The Rev. W. Ellis, speaking of the Tahitians, says: “The parings of nails, a lock of the hair, the saliva from the mouth, or other secretions from the body, or else a portion of the food which the person was to eat, this was considered as the vehicle by which the demon entered the person who afterwards became possessed.... The sorcerer took the hair, saliva, or other substance, which had belonged to his victim, to his house, or marae, performed his incantations over it, and offered his prayers; the demon was then supposed to enter the substance (called tubu), and through it to the individual who had suffered from the enchantment.”—(“Polynesian Researches,” vol. ii. p. 228, quoted in “The Nat. Trib. of S. Australia,” p. 25.)

“If the death of any obnoxious person is desired to be procured by sorcery, the malevolent native secures a portion of his enemy’s hair, refuse of food, or excrement; these substances are carried in a bag specially reserved for the artillery of witchcraft, a little wallet which is slung over the shoulders. The refuse of food is subjected to special treatment, part of which is scorching and melting before a fire; but, in the case of excrement, my information is to the effect that it is just allowed to moulder away, and as it decays the health and strength of the enemy is supposed to decline contemporaneously. Excrement is thus employed in the south of Queensland.”—(Personal letter from John Matthew, Esq., M. A., dated “The Manse,” Coburg, Victoria, Nov. 29, 1889. This correspondent has had a great deal of experience with the savages of Australia.)

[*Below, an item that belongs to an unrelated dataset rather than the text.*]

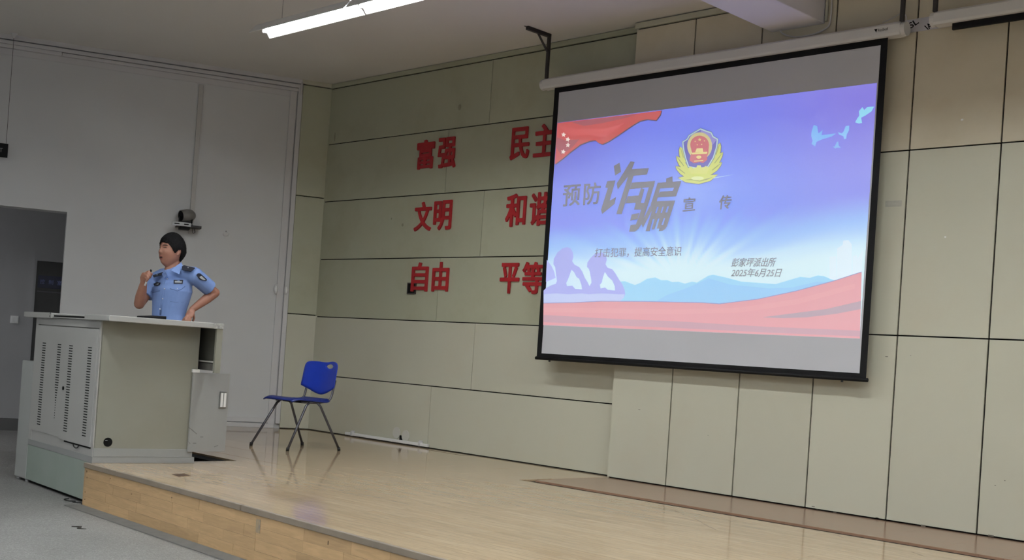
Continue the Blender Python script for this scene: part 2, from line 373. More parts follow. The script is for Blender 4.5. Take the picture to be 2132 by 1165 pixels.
# ------------------------------------------------------------------ stage
SE = lambda x: 3.82+(x+7.82)*(3.64-3.82)/(-3.955+7.82)      # front edge of the stage
XS = -7.80; YN = 4.86
st = thing('stage', 'low wooden stage of pale laminate boards with plank-faced front', 'stage', (XS, SE(XS), ZF))
m = Sub(); m.prism([(XS+.02, SE(XS)+.025), (1.5, SE(1.5)+.025), (1.5, 7.52), (XR1-.02, 7.52), (XR1-.02, 7.62), (-10.52, 7.62), (-11.40, 5.46), (-9.73, 5.46), (-9.73, YN+.02), (XS+.02, YN+.02)], ZF, -.016); m.put('carcass', M['dark'], st)
BW = .19
def clip(poly, f):
    out = []
    for i in range(len(poly)):
        a, b = poly[i], poly[(i+1) % len(poly)]; fa, fb = f(a), f(b)
        if fa >= 0: out.append(a)
        if (fa >= 0) != (fb >= 0): t = fa/(fa-fb); out.append((a[0]+(b[0]-a[0])*t, a[1]+(b[1]-a[1])*t))
    return out
YB0 = 6.62                                                    # the darker border boards start here along the proud wall
def lay(x0, x1, y0, y1, mt, fs, zz=0.):
    p = [(x0+.0006, y0+.0006), (x1-.0006, y0+.0006), (x1-.0006, y1-.0006), (x0+.0006, y1-.0006)]
    for f in fs:
        p = clip(p, f)
        if len(p) < 3: return
    mm = Sub(); mm.prism(p, -.016, zz); o = mm.put('floor_board', mt, st); return o
row = 0; y = 3.30
WLF = lambda q: (np.array([q[0], q[1], 0])-WA)@NL-.03
while y < YR:
    y1 = min(y+BW, YR-.001); x = -11.2-(row*.47) % 1.2
    while x < 1.5:
        x1 = x+1.2
        fs = [lambda q: q[1]-SE(q[0]), WLF]
        if y1 <= YN: fs.append(lambda q: q[0]-XS)
        if y < 5.35: fs.append(lambda q: q[0]+9.75)
        if y1 > YN > y: fs.append(lambda q: (q[0]-XS) if q[1] < YN else 1)
        if y < YN: fs.append(lambda q: q[0]-XS)
        dz = random.uniform(-.0006, .0)
        in_border = y1 > YB0+.05
        if in_border:
            fs2 = fs+[lambda q: -(q[0]+6.217+(YM-q[1])*.05)]
            lay(x, x1, y, y1, M['floorwood'], fs2, dz)
        else: lay(x, x1, y, y1, M['floorwood'], fs, dz)
        x = x1
    y += BW; row += 1
# border boards
ys = [YB0+.05+(YM-YB0-.05)*k/4 for k in range(5)]
for k in range(4):
    x = -6.217-(k*.4) % 1.2
    while x < 1.5:
        lay(x, x+1.2, ys[k], ys[k+1], M['border'], [lambda q: q[0]+6.217+(YM-q[1])*.05, lambda q: 1.5-q[0]], -.0008); x += 1.2
# edge nosing and riser planks
ang = math.atan2(SE(1)-SE(0), 1)
def fr(x, y, z):           # along the front edge
    c, s = math.cos(ang), math.sin(ang); return (XS-.02+c*x-s*y, SE(XS-.02)+s*x+c*y, z)
for a, b in ((0, 2.13), (2.142, 5.1), (5.105, 9.2)):
    m = Sub(); m.box(a, b, -.022, .004, -.030, .003, M=fr); m.put('edge_nosing', M['nosing'], st, bevel=.003)
rows = [(-.292, -.226), (-.226, -.161), (-.161, -.096), (-.096, -.031)]
for k, (z0, z1) in enumerate(rows):
    x = 0.
    while x < 9.2:
        x1 = x+random.uniform(.28, .5)
        for jnt in (2.30, 3.52, 6.0):
            if x < jnt < x1+.12: x1 = jnt
        x1 = min(x1, 9.2)
        m = Sub(); m.box(x+.0006, x1-.0006, -.012-random.uniform(0, .0012), .02, z0+.0004, z1-.0004, M=fr); m.put('riser_plank', M['riser'], st); x = x1
m = Sub(); m.box(-9.75, -9.732, YN+.01, 5.46, ZF, -.017); m.put('side_board', M['riser'], st)
m = Sub(); m.box(-11.4, -9.75, 5.42, 5.44, ZF, -.017); m.put('side_board', M['riser'], st)
for k, (z0, z1) in enumerate(rows):          # end face beside the lectern
    m = Sub(); m.box(XS-.018, XS-.002, SE(XS)+.005, SE(XS)+.03+.0, z0, z1); m.put('riser_plank', M['riser'], st)
m = Sub(); m.box(-.02, 9.2, -.13, -.013, ZF, ZF+.006, M=fr); m.put('floor_strip', mat('cement', (.17, .165, .16), .8, noise=(.14, .14, .135), scale=12), st)
# cable hatch let into the stage
q = [onz(*p) for p in ((358, 987), (372, 991.5), (397, 990), (383, 985.5))]
ht = tag(MB().prism([(v[0], v[1]) for v in q], .0003, .0025).build('floor_socket', mat('hatch', (.07, .035, .02), .4)), 'small dark floor socket cover set into the stage near its front corner', 'socket')
q = [(-8.40, 7.50), (-7.10, 7.50), (-7.10, 7.40), (-8.30, 7.40)]
# scuffs, thin dark scratches on the floor boards
sc = mat('scuff', (.16, .105, .07), .5)
m = Sub()
for px, py, ln in ((1415, 1066, .10), (1450, 1081, .12), (1478, 1096, .12), (1745, 1114, .08), (1910, 1152, .07), (1400, 1050, .03)):
    c = onz(px, py, .001); m.box(-ln, ln, -.0012, .0012, 0, .0006, M=lambda x, y, z, c=c: (c[0]+x*.75+y*.6, c[1]+x*-.55+y*.8, .0006+z))
m.put('scratch', sc, st, kind='stuff')

m = Sub()
for p_, q_ in (((888, 935.5), (963, 947.5)), ((963, 947.5), (991, 946.3))):
    a, b = onz(*p_), onz(*q_); d = (b-a)/np.hypot(*(b-a)[:2]); nn = np.array([-d[1], d[0], 0])*.004
    m.add([tuple(v) for v in (a-nn+[0, 0, .0004], b-nn+[0, 0, .0004], b+nn+[0, 0, .0004], a+nn+[0, 0, .0004])], [(0, 1, 2, 3)])
m.put('open_joint', M['dark'], st)
# worn grey tape and chips on the stage front
m = Sub(); m.box(2.30, 2.345, -.0150, -.0136, -.125, -.05, M=fr); m.put('worn_tape', mat('worn_tape', (.25, .22, .18), .7, noise=(.45, .33, .19), scale=30), st)
m = Sub()
for xx, zz, l_ in ((.04, -.06, .012), (.05, -.10, .008), (.035, -.2, .006), (.04, -.25, .006), (.42, -.06, .006), (.75, -.12, .005), (1.3, -.07, .006), (3.0, -.08, .02), (4.05, -.07, .015), (4.1, -.08, .01), (3.6, -.26, .006), (5.0, -.09, .02)):
    m.box(xx, xx+.005, -.0150, -.0136, zz, zz+l_, M=fr)
m.put('chip', mat('chip', (.08, .05, .03), .8), st, kind='stuff')
# chips and scuffs along the foot of the proud wall
m = Sub()
for px, py, a_, b_ in ((1331, 852, .010, .003), (1846, 742, .010, .004), (1693, 1054, .012, .005), (1701, 1059, .010, .004), (1738, 1066, .012, .004), (1922, 1094, .016, .012), (2063, 1115, .018, .010), (1826, 1077, .010, .004), (1474, 906, .003, .003), (1896, 740, .003, .003), (2072, 1010, .004, .004), (2092, 1000, .004, .004)):
    q_ = ony(px, py, YM-.0012); m.box(q_[0]-a_, q_[0]+a_, YM-.0012, YM-.0002, q_[2]-b_*.4, q_[2]+b_*.6)
m.put('scuff_marks', mat('scuff_dark', (.12, .11, .09), .8), wb, kind='stuff')
m = Sub()
for px, py, a_ in ((2003, 249, .008), (1968, 493, .006), (1802, 500, .004)):
    q_ = ony(px, py, YM-.0012); m.box(q_[0]-a_, q_[0]+a_, YM-.0012, YM-.0002, q_[2]-a_*.7, q_[2]+a_*.7)
m.put('paint_chips', M['white'], wb, kind='stuff')
q_ = ony(1860, 424, YM-.0012); m = Sub(); m.box(q_[0]-.06, q_[0]+.06, YM-.0008, YM-.0002, q_[2]-.02, q_[2]+.022); m.put('tape_residue', mat('residue', (.46, .45, .40), .5, noise=(.40, .39, .34), scale=40), wb)
m = Sub()
for px, py, a_, b_ in ((957, 223, .022, .03), (838, 468, .016, .016), (815, 455, .01, .01), (697, 285, .010, .05)):
    q_ = ony(px, py, YR-.001); m.ball((q_[0], YR-.0002, q_[2]), (a_, .0008, b_), 12)
m.put('stain', mat('stain', (.27, .265, .19), .6), wr, kind='stuff')
c = onz(165, 1099, ZF); m = MB(); m.tube([(c[0]-.06, c[1]-.02, ZF+.004), (c[0]-.02, c[1]+.02, ZF+.005), (c[0]+.02, c[1]-.02, ZF+.004), (c[0]+.06, c[1]+.015, ZF+.004)], [.003, .006, .005, .002], 6)
tag(m.build('floor_litter', mat('litter', (.04, .035, .03), .8), smooth=True), 'small dark twig-like scrap lying on the grey floor in front of the stage', 'litter')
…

The Patagonians have the belief that their witches can do harm to those from whom they obtain any exuviæ or excrement,—“if they can possess themselves of some part of their intended victim’s body, or that which has proceeded from it, such as hair, pieces of nails, etc.; and this superstition is the more curious from its exact accordance with that so prevalent in Polynesia.”—(“Voyage of the Adventure and Beagle,” quoting the Jesuit Falkner, vol. ii. p. 163.)

There was some ill-defined relation between the power of urination and virginity. Burton speaks of “such strange, absurd trials in Albertus Magnus ... by stones, perfumes, to make them piss and confess I know not what in their sleep.”—(“Anat. of Melancholy,” vol. ii. p. 451.)

Speaking of the Australians, Smith says: “The only remarkable custom (differing from other savages) in their fighting expeditions, is the adoption of the custom commanded to the Israelites on going out to war. (Deut. c. 23, ver. 12-14,—about hiding excrement.) The natives believe that if the enemy discovered it, they would burn it in the fire, and thus ensure their collective destruction, or that, individually, they would pine away and die.”—(“Aborigines of Victoria,” vol. i. p. 165.)

“In the middle of the hall ... was a vase, of which the contents were at least as varied as those of the caldron of Macbeth; a mixture, in part, composed of nameless ingredients.”—(“Dictionnaire Universel du XIXme Siècle,” by P. Larousse, quoted in “Reports of Voudoo Worship in Hayti and Louisiana,” by W. W. Newell, in “Jour. of Amer. Folk-Lore,” Jan.-March, 1889, p. 43.)

There is on record the confession of a young French witch, Jeanne Bosdean, at Bordeaux, 1594, wherein is described a witches’ mass, at which the devil appeared in the disguise of a black buck, with a candle between his horns. When holy water was needed, the buck urinated in a hole in the ground and the officiating witch aspersed it upon the congregation with a black sprinkler. Jeanne Bosdean adhered to her story even when in the flames.[80]